Supplied entries
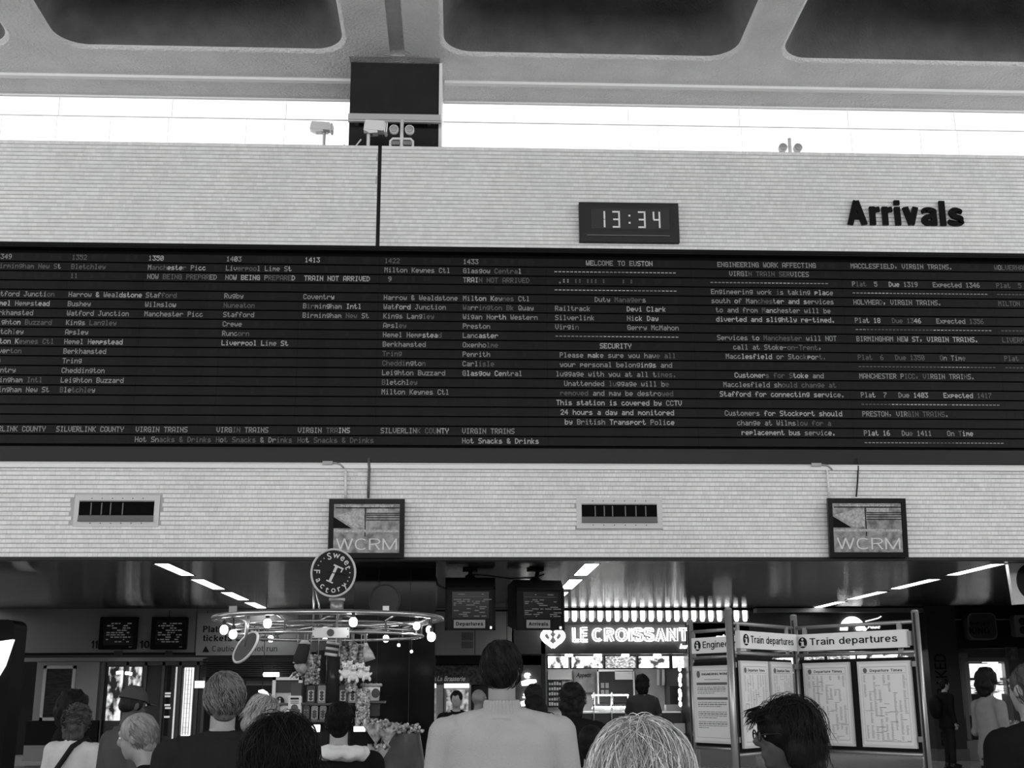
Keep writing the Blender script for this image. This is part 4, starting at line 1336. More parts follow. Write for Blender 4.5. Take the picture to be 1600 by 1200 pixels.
# croissants under the warming lamp
lampx0, lampx1 = at(926, 1104, YB + 1).x, at(982, 1104, YB + 1).x
MB().box(lampx0, lampx1, YB + .95, YB + 1.1, zc + .40, zc + .43).build('warming_lamp', emit('warm_lamp', 14), t)
MB().box(lampx0, lampx0 + .02, YB + 1.0, YB + 1.03, zc + .04, zc + .42).box(lampx1 - .02, lampx1, YB + 1.0, YB + 1.03, zc + .04, zc + .42).build('lamp_leg', chrome, t)
def croissant(mb, c, s, yaw):
    pts, rs = [], []
    for i in range(11):
        u = i / 10 * PI
        pts.append((c[0] + s * math.cos(u) * math.cos(yaw), c[1] + s * .45 * math.sin(u), c[2] + s * .55))
        rs.append(s * .62 * (.3 + .7 * math.sin(u)) * (1 + .08 * (i % 2)))
    mb.tube(pts, rs, 10)
    return mb
cm = mat('pale_pastry', .75, .5)
for k in range(7):
    cx = lampx0 + .07 + k * (lampx1 - lampx0 - .14) / 6
    o = croissant(MB(), (cx, YB + .80, zc + .04), .10, 0).build('croissant', cm)
    tag(o, 'pale croissant on the bar counter, %s' % ('leftmost of the row', 'second from the left of the row', 'third from the left of the row', 'middle of the row', 'third from the right of the row', 'second from the right of the row', 'rightmost of the row')[k], 'pastry', 'croissants on the bar counter')
area('bar_lamp', (at(950, 1030, YB).x, 30.6, zt + .1), (0, 0, 0), 2.6, 1.2, 60)
area('added_pastry_light', ((lampx0 + lampx1) / 2, YB + .9, zc + .38), (0, 0, 0), 1.0, .2, 60)  # extra light added over the croissants to brighten them

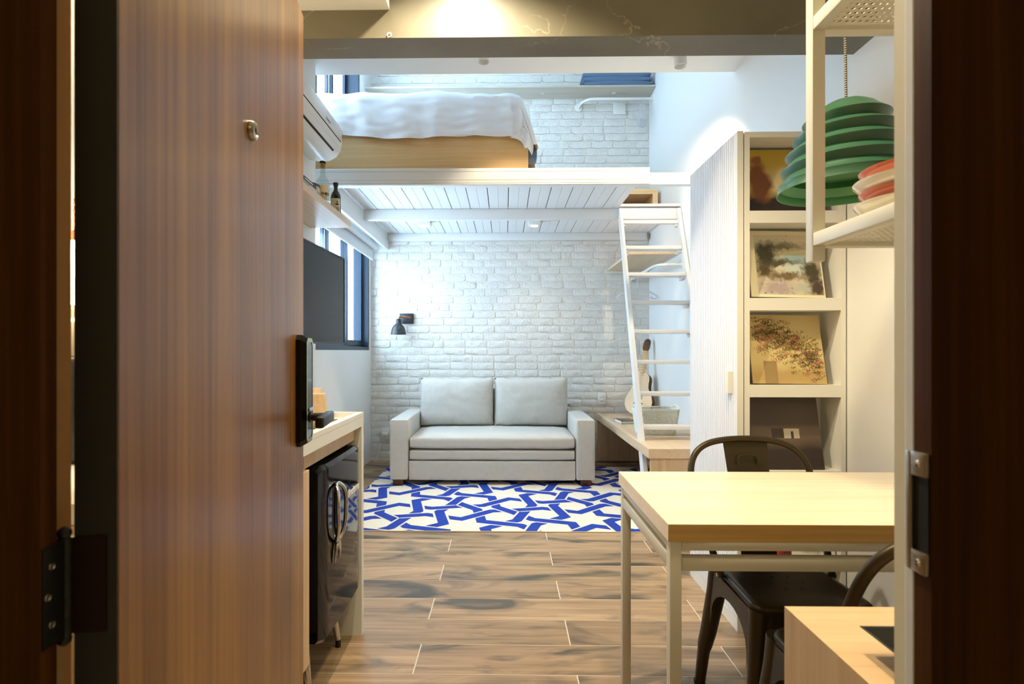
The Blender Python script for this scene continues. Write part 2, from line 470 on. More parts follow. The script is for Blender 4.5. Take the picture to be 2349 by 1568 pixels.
# back wall with painted bricks
wb = obj('wall_back', MB().box(-1.75, 1.75, BACK + 0.011, 5.98, -0.1, 4.6), M['mortar'], label='white painted brick wall behind the sofa', cat='wall', kind='structure')
def brick_mesh(wd, ht, seed):
    rn = random.Random(seed)
    nx, nz = 6, 3
    mb = MB(); bm = mb.bm
    fr = []
    for j in range(nz + 1):
        rowv = []
        for i in range(nx + 1):
            u, v = i / nx, j / nz
            x = (u - 0.5) * wd; z = (v - 0.5) * ht
            edge = i in (0, nx) or j in (0, nz)
            corner = i in (0, nx) and j in (0, nz)
            if edge:
                x += rn.uniform(-0.003, 0.003); z += rn.uniform(-0.0022, 0.0022)
                if corner: x *= 0.965; z *= 0.93
                yy = rn.uniform(0.001, 0.006)
            else:
                x += rn.uniform(-0.006, 0.006); z += rn.uniform(-0.004, 0.004)
                yy = rn.uniform(-0.003, 0.0015)
            rowv.append(bm.verts.new((x, yy, z)))
        fr.append(rowv)
    for j in range(nz):
        for i in range(nx):
            bm.faces.new((fr[j][i], fr[j][i + 1], fr[j + 1][i + 1], fr[j + 1][i]))
    ring = [fr[0][i] for i in range(nx)] + [fr[j][nx] for j in range(nz)] + [fr[nz][nx - i] for i in range(nx)] + [fr[nz - j][0] for j in range(nz)]
    back = [bm.verts.new((v.co.x * 1.02, 0.015, v.co.z * 1.05)) for v in ring]
    n = len(ring)
    for i in range(n):
        bm.faces.new((ring[(i + 1) % n], ring[i], back[i], back[(i + 1) % n]))
    me = mb.mesh('brick', True, 60)
    me.materials.append(M['brick'])
    return me
CH, BL, MO = 0.0792, 0.2345, 0.011
bricks_all = []
rr = random.Random(3)
var_mesh = [brick_mesh(BL - MO, CH - MO, k) for k in range(9)]
var_short = [brick_mesh(BL * 0.46 - MO, CH - MO, 50 + k) for k in range(3)]
nrow = int(4.5 / CH)
for j in range(nrow):
    z = 0.03 + j * CH
    x = -1.62 + (0.5 * BL if j % 2 else 0) + rr.uniform(-0.035, 0.035)
    while x < 1.58:
        if rr.random() < 0.04:
            bricks_all.append((x + BL * 0.23, z + CH / 2, 1)); x += BL * 0.46
        else:
            bricks_all.append((x + BL / 2, z + CH / 2, 0)); x += BL
def brick_vis(x, z):
    px, py = proj((x, BACK, z))
    if 846 < px < 1492 and 545 < py < 1056:
        if 955 < px < 1308 and py > 872: return 0
        if 888 < px < 1368 and py > 940: return 0
        if py > 952 and px > 1366: return 0
        return 1
    if 1205 < px < 1490 and 232 < py < 385: return 1
    if 835 < px < 1500 and 168 < py < 188: return 0.8
    return 0
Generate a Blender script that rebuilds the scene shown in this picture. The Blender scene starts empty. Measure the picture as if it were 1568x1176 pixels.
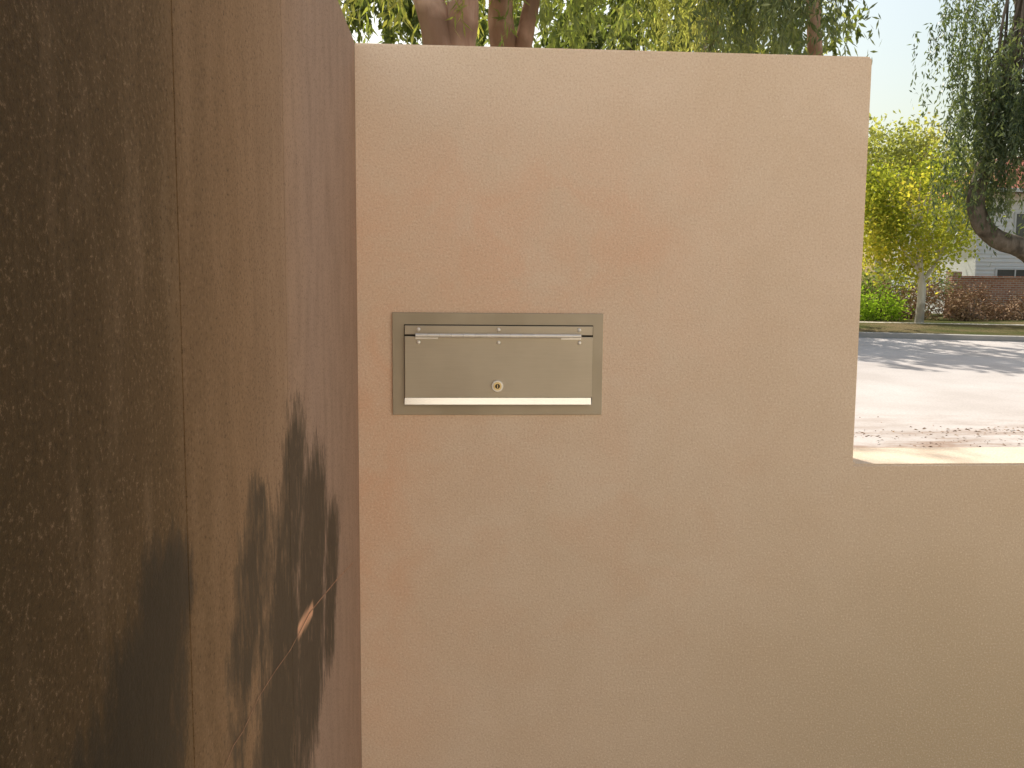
import bpy, bmesh, math, random
import numpy as np
from mathutils import Vector, Matrix
random.seed(7); rng=np.random.default_rng(7)
scene=bpy.context.scene
COL=scene.collection

# ------------------------------------------------------------------ helpers
def link(o,parent=None):
    COL.objects.link(o)
    if parent: o.parent=parent
    return o
def empty(name,loc=(0,0,0)):
    e=bpy.data.objects.new(name,None); e.empty_display_size=.2; e.location=(0,0,0)
    return link(e)
def mesh_obj(name,verts,faces,mat,parent=None,smooth=False):
    me=bpy.data.meshes.new(name); me.from_pydata([tuple(v) for v in verts],[],[tuple(f) for f in faces]); me.update()
    if mat: me.materials.append(mat)
    if smooth:
        for p in me.polygons: p.use_smooth=True
    return link(bpy.data.objects.new(name,me),parent)
def bm_obj(name,bm,mat,parent=None,smooth=False):
    me=bpy.data.meshes.new(name); bm.to_mesh(me); bm.free()
    if mat: me.materials.append(mat)
    if smooth:
        for p in me.polygons: p.use_smooth=True
    return link(bpy.data.objects.new(name,me),parent)
def add_box(bm,x0,x1,y0,y1,z0,z1):
    m=Matrix.Translation(((x0+x1)/2,(y0+y1)/2,(z0+z1)/2))@Matrix.Diagonal((x1-x0,y1-y0,z1-z0,1))
    return bmesh.ops.create_cube(bm,size=1,matrix=m)
def box(name,x0,x1,y0,y1,z0,z1,mat,parent=None,bev=0,seg=2):
    bm=bmesh.new(); add_box(bm,x0,x1,y0,y1,z0,z1)
    if bev: bmesh.ops.bevel(bm,geom=bm.edges[:],offset=bev,segments=seg,affect='EDGES',profile=.5)
    return bm_obj(name,bm,mat,parent)
class N:
    def __init__(s,name):
        s.m=bpy.data.materials.new(name); s.m.use_nodes=True; s.t=s.m.node_tree; s.n=s.t.nodes; s.n.clear()
        s.out=s.n.new('ShaderNodeOutputMaterial')
    def add(s,typ,ins=None,**kw):
        nd=s.n.new(typ)
        for k,v in kw.items(): setattr(nd,k,v)
        for k,v in (ins or {}).items():
            if isinstance(v,bpy.types.NodeSocket): s.t.links.new(v,nd.inputs[k])
            else: nd.inputs[k].default_value=v
        return nd
    def coord(s,scale=(1,1,1)):
        c=s.add('ShaderNodeTexCoord')
        if scale==(1,1,1): return c.outputs['Object']
        return s.add('ShaderNodeMapping',{'Vector':c.outputs['Object'],'Scale':scale}).outputs[0]
    def noise(s,vec,scale,detail=4,rough=.55,dist=0):
        return s.add('ShaderNodeTexNoise',{'Vector':vec,'Scale':scale,'Detail':detail,'Roughness':rough,'Distortion':dist}).outputs[0]
    def ramp(s,fac,stops):
        r=s.add('ShaderNodeValToRGB',{'Fac':fac}); e=r.color_ramp.elements
        while len(e)<len(stops): e.new(.5)
        for el,(p,c) in zip(e,stops):
            el.position=p; el.color=(c,c,c,1) if isinstance(c,(int,float)) else (*c,1)
        return r.outputs[0]
    def mix(s,fac,a,b,mode='MIX'):
        nd=s.n.new('ShaderNodeMix'); nd.data_type='RGBA'; nd.blend_type=mode
        for i,v in ((0,fac),(6,a),(7,b)):
            if isinstance(v,bpy.types.NodeSocket): s.t.links.new(v,nd.inputs[i])
            elif i==0: nd.inputs[0].default_value=v
            else: nd.inputs[i].default_value=(*v,1) if len(v)==3 else v
        return nd.outputs[2]
    def math(s,op,a,b=0.0,clamp=False):
        nd=s.n.new('ShaderNodeMath'); nd.operation=op; nd.use_clamp=clamp
        for i,v in ((0,a),(1,b)):
            if isinstance(v,bpy.types.NodeSocket): s.t.links.new(v,nd.inputs[i])
            else: nd.inputs[i].default_value=v
        return nd.outputs[0]
    def bump(s,h,strength,dist):
        return s.add('ShaderNodeBump',{'Height':h,'Strength':strength,'Distance':dist}).outputs[0]
    def diffuse(s,col,normal=None):
        d=s.add('ShaderNodeBsdfDiffuse',{'Color':col})
        if normal: s.t.links.new(normal,d.inputs['Normal'])
        s.t.links.new(d.outputs[0],s.out.inputs[0])
    def bsdf(s,col,rough=.8,normal=None,metal=0,spec=.3):
        b=s.add('ShaderNodeBsdfPrincipled',{'Roughness':rough,'Metallic':metal,'Specular IOR Level':spec})
        if isinstance(col,bpy.types.NodeSocket): s.t.links.new(col,b.inputs['Base Color'])
        else: b.inputs['Base Color'].default_value=(*col,1)
        if normal: s.t.links.new(normal,b.inputs['Normal'])
        s.t.links.new(b.outputs[0],s.out.inputs[0]); return b
def simple(name,c1,c2,scale=5,rough=.8,bump=.2,dist=.01,metal=0,spec=.3,detail=3):
    m=N(name); v=m.coord(); n=m.noise(v,scale,detail)
    col=m.mix(m.ramp(n,[(.35,0),(.65,1)]),c1,c2)
    m.bsdf(col,rough,m.bump(n,bump,dist) if bump else None,metal,spec); return m.m
def matte(name,c1,c2,scale=3):
    m=N(name); n=m.noise(m.coord(),scale,2)
    m.diffuse(m.mix(n,c1,c2)); return m.m

# ------------------------------------------------------------------ world, sun, camera
EL=math.radians(52); AZ=math.radians(-14)      # azimuth measured from +Y towards +X
w=bpy.data.worlds.new("World"); scene.world=w; w.use_nodes=True
nt=w.node_tree; nt.nodes.clear()
sk=nt.nodes.new('ShaderNodeTexSky'); sk.sky_type='NISHITA'; sk.sun_disc=False
sk.sun_elevation=EL; sk.sun_rotation=AZ; sk.air_density=1.8; sk.dust_density=3.5; sk.ozone_density=.2
bg=nt.nodes.new('ShaderNodeBackground'); bg.inputs['Strength'].default_value=.15
wo=nt.nodes.new('ShaderNodeOutputWorld')
nt.links.new(sk.outputs[0],bg.inputs[0]); nt.links.new(bg.outputs[0],wo.inputs[0])
sd=bpy.data.lights.new('sun','SUN'); sd.energy=5; sd.angle=math.radians(.5); sd.color=(1,.95,.87)
so=link(bpy.data.objects.new('sun',sd))
sdir=Vector((math.sin(AZ)*math.cos(EL),math.cos(AZ)*math.cos(EL),math.sin(EL)))
so.rotation_euler=sdir.to_track_quat('Z','Y').to_euler()
scene.view_settings.view_transform='Standard'; scene.view_settings.look='None'; scene.view_settings.exposure=0

yaw,pit,rol,f=.064,.0979,.0078,1290.7
R=Vector((math.cos(yaw),-math.sin(yaw),0))
F=Vector((math.sin(yaw)*math.cos(pit),math.cos(yaw)*math.cos(pit),-math.sin(pit)))
U=R.cross(F)
c,s=math.cos(rol),math.sin(rol)
R2=R*c+U*s; U2=-R*s+U*c
cam=bpy.data.cameras.new('camera'); co=link(bpy.data.objects.new('camera',cam))
M=Matrix((( R2.x,U2.x,-F.x,0),(R2.y,U2.y,-F.y,0),(R2.z,U2.z,-F.z,1.5),(0,0,0,1)))
co.matrix_world=M
cam.sensor_width=36; cam.lens=36*f/1568; cam.clip_start=.02; cam.clip_end=3000
scene.camera=co

# ------------------------------------------------------------------ materials
def gauss(m,sx,sz,cx,cz,rx,rz):
    a=m.math('DIVIDE',m.math('SUBTRACT',sx,cx),rx); b=m.math('DIVIDE',m.math('SUBTRACT',sz,cz),rz)
    d=m.math('ADD',m.math('MULTIPLY',a,a),m.math('MULTIPLY',b,b))
    return m.math('EXPONENT',m.math('MULTIPLY',d,-1.0))
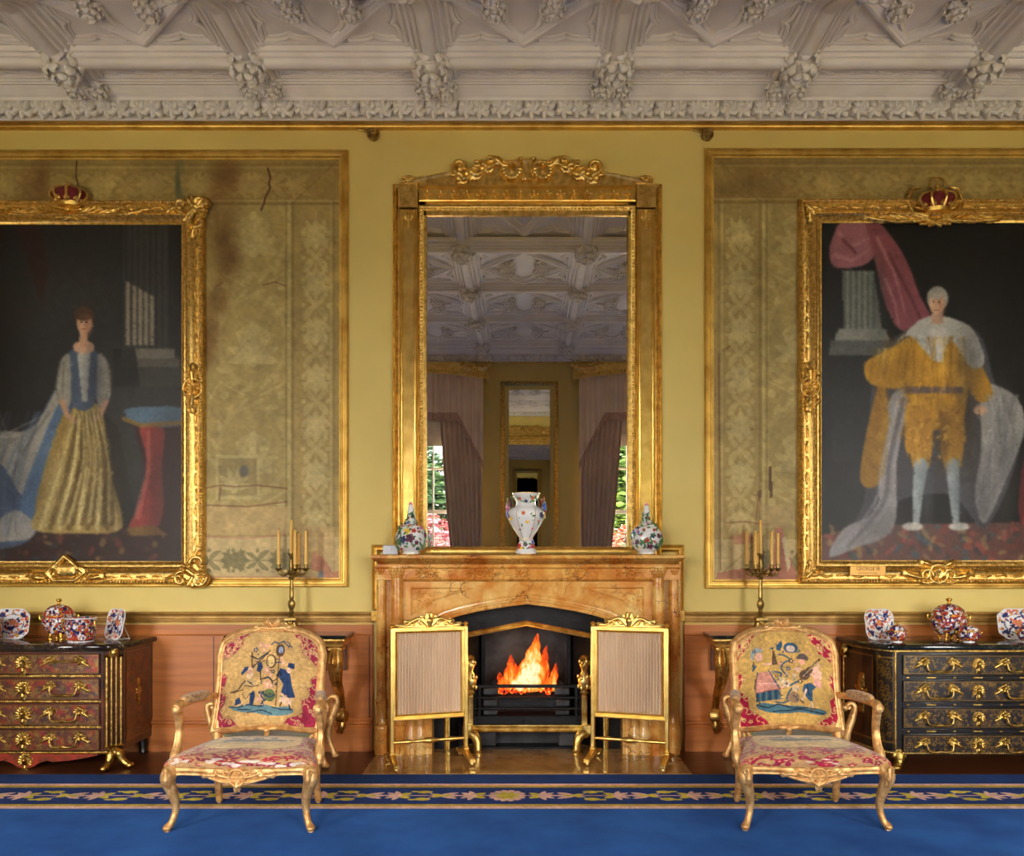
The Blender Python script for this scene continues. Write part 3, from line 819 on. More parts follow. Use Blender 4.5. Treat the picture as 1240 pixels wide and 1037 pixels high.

Work to do
Make an exact copy of the lines from the one holding "Generate a Blender" through the one holding "COL=scene.collection", end lines included, without the pictures.

Exercise output
Generate a Blender script that rebuilds the scene shown in this picture. The Blender scene starts empty. Measure the picture as if it were 1568x1176 pixels.
import bpy, bmesh, math, random
import numpy as np
from mathutils import Vector, Matrix
random.seed(7); rng=np.random.default_rng(7)
scene=bpy.context.scene
COL=scene.collection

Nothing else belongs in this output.